Goal Directed Segments

What gets a movie going and keeps it going are goals. Your hero needs a big goal that drives your story forward, but he (or she) also needs smaller goals to keep the story moving.

Think of the last bad movie you saw recently (“Jonah Hex” and The Last Airbender” come to mind). One characteristic of a bad movie is that the whole story starts to drag and you wind up checking the time rather than watch the movie. The reason why movies drag is because nothing important seems to be happening. What every story needs is a Big Problem that your hero wants to solve. This Big Problem is what drives your hero to take action.

In the Coen Brothers film “Raising Arizona,” this Big Problem is when the hero and his wife want a baby. This desire for a baby drives the whole movie forward, which causes this couple to kidnap a baby to pass off as their own.

In “WALL-E,” this Big Problem is clearly defined when WALL-E wants someone to love. In “Star Wars,” this Big Problem is clearly defined when Luke dreams of leaving his planet and having an adventure. In “The Last Airbender,” this Big Problem occurs when the hero wants, uh, what a minute. That’s the problem with bad movies like “The Last Airbender.” If the audience isn’t crystal clear what the hero wants, then the rest of the story won’t make much sense.

In every movie, the first 15-minute segment defines the hero’s Big Problem and then the last 15-minute segment shows the hero fighting a villain to solve this Big Problem.

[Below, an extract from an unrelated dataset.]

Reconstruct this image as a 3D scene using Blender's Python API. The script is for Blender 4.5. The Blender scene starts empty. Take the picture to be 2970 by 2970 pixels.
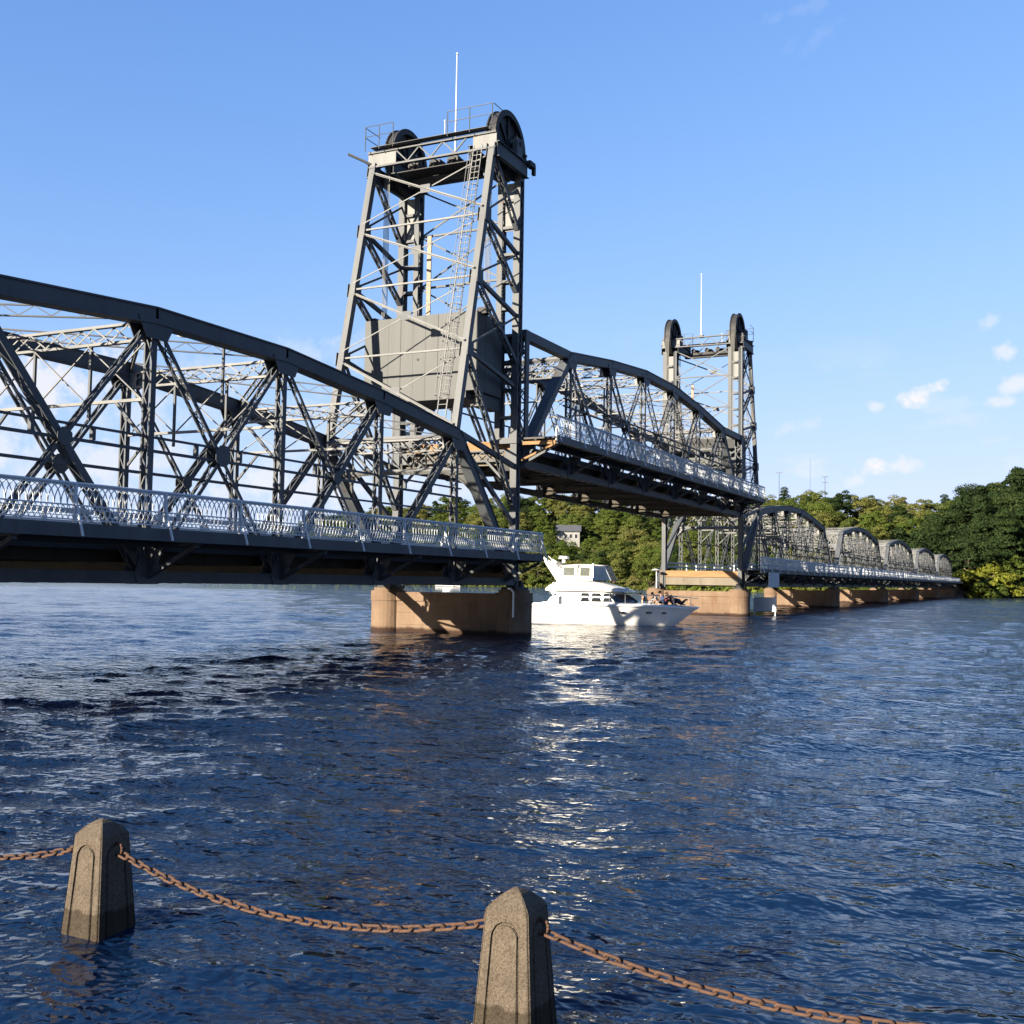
import bpy, math, random
import numpy as np
from mathutils import Vector, Matrix
R = math.radians
random.seed(7); rng = np.random.default_rng(7)
SC = bpy.context.scene
COL = SC.collection

# ------------------------------------------------------------------ camera
CAM_H, YAW, PITCH, ROLL, FPX = 2.676, 0.454, 0.0612, 0.0153, 3220.1
fw = Vector((-math.sin(YAW)*math.cos(PITCH), math.cos(YAW)*math.cos(PITCH), math.sin(PITCH)))
r0 = Vector((math.cos(YAW), math.sin(YAW), 0)); u0 = r0.cross(fw)
cr = r0*math.cos(ROLL)+u0*math.sin(ROLL); cu = -r0*math.sin(ROLL)+u0*math.cos(ROLL)
cd = bpy.data.cameras.new('camera'); cam = bpy.data.objects.new('camera', cd); COL.objects.link(cam)
cd.sensor_fit = 'HORIZONTAL'; cd.sensor_width = 36.0; cd.lens = FPX/2970*36.0; cd.clip_start = .1; cd.clip_end = 9000
cam.matrix_world = Matrix(((cr.x, cu.x, -fw.x, 0), (cr.y, cu.y, -fw.y, 0), (cr.z, cu.z, -fw.z, CAM_H), (0, 0, 0, 1)))
SC.camera = cam
def ray(u, v):
    """direction of a pixel of the 2970 px photograph (used to find where clouds stand in the sky)"""
    return (fw + cr*((u-1485)/FPX) - cu*((v-1485)/FPX)).normalized()

# ------------------------------------------------------------------ light and exposure
SUN_B, SUN_E = R(23), R(17)          # light travels towards +Y, turned to +X; elevation
ldir = Vector((math.sin(SUN_B)*math.cos(SUN_E), math.cos(SUN_B)*math.cos(SUN_E), -math.sin(SUN_E)))
W_ = bpy.data.worlds.new('World'); SC.world = W_; W_.use_nodes = True
SKY_STRENGTH = 0.055
SUN_STRENGTH = 5.0
SC.view_settings.view_transform = 'Standard'; SC.view_settings.look = 'None'
SC.view_settings.gamma = 1; SC.view_settings.exposure = 2.2
SC.view_settings.use_curve_mapping = False
SC.render.engine = 'CYCLES'
SC.cycles.max_bounces = 6; SC.cycles.transparent_max_bounces = 8
sl = bpy.data.lights.new('sun', 'SUN'); sl.energy = SUN_STRENGTH; sl.angle = R(.53); sl.color = (1, .87, .68)
so = bpy.data.objects.new('sun', sl); COL.objects.link(so); so.rotation_euler = ldir.to_track_quat('-Z', 'Y').to_euler()

def build_world():
    nt = W_.node_tree; nt.nodes.clear(); L = nt.links
    out = nt.nodes.new('ShaderNodeOutputWorld'); bg = nt.nodes.new('ShaderNodeBackground'); bg.inputs[1].default_value = SKY_STRENGTH
    sky = nt.nodes.new('ShaderNodeTexSky'); sky.sky_type = 'NISHITA'; sky.sun_disc = False
    sky.sun_elevation = SUN_E; s = -ldir; sky.sun_rotation = math.atan2(s.x, s.y) % (2*math.pi)
    sky.altitude = 250; sky.air_density = 1.0; sky.dust_density = .25; sky.ozone_density = 2.2
    tc = nt.nodes.new('ShaderNodeTexCoord')
    def M(op, a, b=None, clamp=False):
        n = nt.nodes.new('ShaderNodeMath'); n.operation = op; n.use_clamp = clamp
        for i, x in enumerate((a, b)):
            if x is None: continue
            if isinstance(x, (int, float)): n.inputs[i].default_value = x
            else: L.new(x, n.inputs[i])
        return n.outputs[0]
    def noise(scale, det, rough=.55, vscale=(1, 1, 1)):
        mp = nt.nodes.new('ShaderNodeMapping'); mp.inputs['Scale'].default_value = vscale; L.new(tc.outputs['Generated'], mp.inputs[0])
        n = nt.nodes.new('ShaderNodeTexNoise'); n.inputs['Scale'].default_value = scale; n.inputs['Detail'].default_value = det
        n.inputs['Roughness'].default_value = rough; L.new(mp.outputs[0], n.inputs[0]); return n.outputs[0]
    nz = noise(46, 7, .62); nb = noise(11, 5, .6, (1, 1, 2.2))
    def dot(v):
        n = nt.nodes.new('ShaderNodeVectorMath'); n.operation = 'DOT_PRODUCT'; L.new(tc.outputs['Generated'], n.inputs[0]); n.inputs[1].default_value = v
        return n.outputs['Value']
    mask = None
    # u, v, half-width px, half-height px, tilt deg, density
    patches = [(2540, 1358, 56, 36, 18, .9), (2480, 1400, 40, 22, 25, .5), (2600, 1352, 70, 25, -8, .55), (2668, 1148, 66, 26, 26, .9), (2628, 1172, 42, 32, 0, .8), (2545, 1178, 30, 16, 10, .5),
               (2870, 935, 32, 20, 35, .35), (2918, 1020, 36, 24, 10, .55), (2945, 1112, 46, 24, 10, .6), (2900, 1166, 54, 14, 0, .5),
               (2300, 1240, 70, 22, 10, .25), (2310, 28, 110, 20, 15, .07), (2285, 130, 50, 22, 60, .05), (2400, 90, 70, 22, 30, .07),
               (90, 1110, 300, 110, 8, .75), (420, 1190, 240, 80, 5, .35), (900, 1030, 230, 55, 8, .28), (640, 1070, 200, 60, 0, .25), (1060, 1180, 200, 60, 6, .3),
               (300, 1340, 300, 70, 4, .55), (900, 1400, 330, 80, 3, .6), (-150, 1300, 300, 130, 0, .55), (1180, 1330, 180, 50, 0, .4)]
    for u, v, rx, ry, tilt, dens in patches:
        c = ray(u, v); a = c.cross(Vector((0, 0, 1))).normalized(); b = a.cross(c)
        t = R(tilt); a2 = a*math.cos(t)+b*math.sin(t); b2 = -a*math.sin(t)+b*math.cos(t)
        da = M('MULTIPLY', dot(a2), FPX/rx); db = M('MULTIPLY', dot(b2), FPX/ry)
        rr = M('SQRT', M('ADD', M('MULTIPLY', da, da), M('MULTIPLY', db, db)))
        val = M('ADD', M('SUBTRACT', 1.0, rr), M('MULTIPLY', M('SUBTRACT', nz, .5), 4.2))
        val = M('MULTIPLY', val, 1.1, True)
        val = M('MULTIPLY', M('MULTIPLY', val, dens), M('GREATER_THAN', dot(c), .5))
        mask = val if mask is None else M('MAXIMUM', mask, val)
    # scattered fair-weather cloud low all round, thinning upward
    sep = nt.nodes.new('ShaderNodeSeparateXYZ'); L.new(tc.outputs['Generated'], sep.inputs[0])
    low = M('SUBTRACT', 1.0, M('MULTIPLY', M('ABSOLUTE', M('SUBTRACT', sep.outputs[2], .10)), 8.0), True)
    gen = M('MULTIPLY', M('MULTIPLY', M('SUBTRACT', nb, .58), 5.0, True), M('MULTIPLY', low, .55))
    mask = M('MAXIMUM', mask, gen)
    hs = nt.nodes.new('ShaderNodeHueSaturation'); hs.inputs['Hue'].default_value = .506; hs.inputs['Saturation'].default_value = 1.16; hs.inputs['Value'].default_value = 1.0
    L.new(sky.outputs[0], hs.inputs['Color'])
    # soft shoulder on the whole sky, as a camera's tone curve gives (k: picture value of one unit of sky)
    k = SKY_STRENGTH*2**SC.view_settings.exposure
    sp = nt.nodes.new('ShaderNodeSeparateColor'); cb = nt.nodes.new('ShaderNodeCombineColor'); L.new(hs.outputs[0], sp.inputs[0])
    for i, (A_, B_) in enumerate(((.80, .60), (.90, .62), (1.24, .62))):
        L.new(M('MULTIPLY', M('SUBTRACT', 1.0, M('EXPONENT', M('MULTIPLY', sp.outputs[i], -k/B_))), A_/k), cb.inputs[i])
    mx = nt.nodes.new('ShaderNodeMix'); mx.data_type = 'RGBA'
    L.new(mask, mx.inputs[0]); L.new(cb.outputs[0], mx.inputs[6]); mx.inputs[7].default_value = (4.0, 3.85, 3.85, 1)
    L.new(mx.outputs[2], bg.inputs[0]); L.new(bg.outputs[0], out.inputs[0])
build_world()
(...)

In between this first and last segment, the hero needs additional goals as follows:

Act I

Segment 1 — The hero defines the Big Problem that the entire movie revolves around.

Segment 2 — The hero tries to integrate something new into his old life without success.

Act IIa

nSegment 3 — The hero pursues a small goal directly related to the forces that shoved him (or her) into a new world.

Segment 4 — The hero achieves a False Victory that appears to solve the Big Problem, but really doesn’t.

Act IIb

Segment 5 — The villain achieves a minor goal.

Segment 6 — The villain achieves his (or her) main goal.


Segment 7 — The hero pursues the villain.

Segment 8 — The hero confronts the villain to achieve the Big Problem first identified in Segment 1.

To see how these mini-goals work, consider the movie “WALL-E.”

Act I

Segment 1 — WALL-E wants someone to love. Not only is this goal clear, but we want him to achieve it since he seems like a good guy.

Segment 2 — WALL-E tries unsuccessfully to woo Eve, but fails.

Act IIa

Segment 3 — WALL-E pursues Eve until he gets her attention.

Segment 4 — WALL-E tries to woo Eve and finally gets to dance with her in outer space.

Act IIb

Segment 5 — Auto (the evil auto-pilot computer) steals the plant.

Segment 6 — Auto almost gets WALL-E and Eve crushed in a garbage disposal unit.


Segment 7 — WALL-E and Eve rush to place the plant into a special activator that will return the ship back to Earth.

Segment 8 — WALL-E and Eve finally make it back to Earth and find love.

Each segment represents a mini-goal with its own exposition, rising action, and climax. Because each segment has a clearly defined goal, we get captivated to see what happens next. Before the segment ends, it introduces something new that will payoff later. As soon as one segment ends, a new one immediately begins with a different goal, so once again we stay gripped in our seats, waiting to see how this new goal turns out.

Offering continuous cliff hangers keeps the audience glued to their seats, which makes the story flow, and ultimately ends with a satisfying conclusion as we wait to see if the hero will finally overcome the Big Problem.

One main goal and lots of mini-goals along the way is how any story can captivate an audience. There’s no secret. Just break yoru story into eight segments, give each segment a mini-goal, clearly define your main goal as soon as possible, and you’ve got the foundation for an interesting story. Omit this foundation of goals and you risk having a boring story no matter how visually exciting the scenes might be.

Goals and our anticipating and curiosity of whether the hero will achieve that goal is what holds us in our seats. So in your own screenplays, make sure your Big Problem for the hero is clearly defined, create mini-goals along the way, and you’ll have a strong story foundation for your screenplay.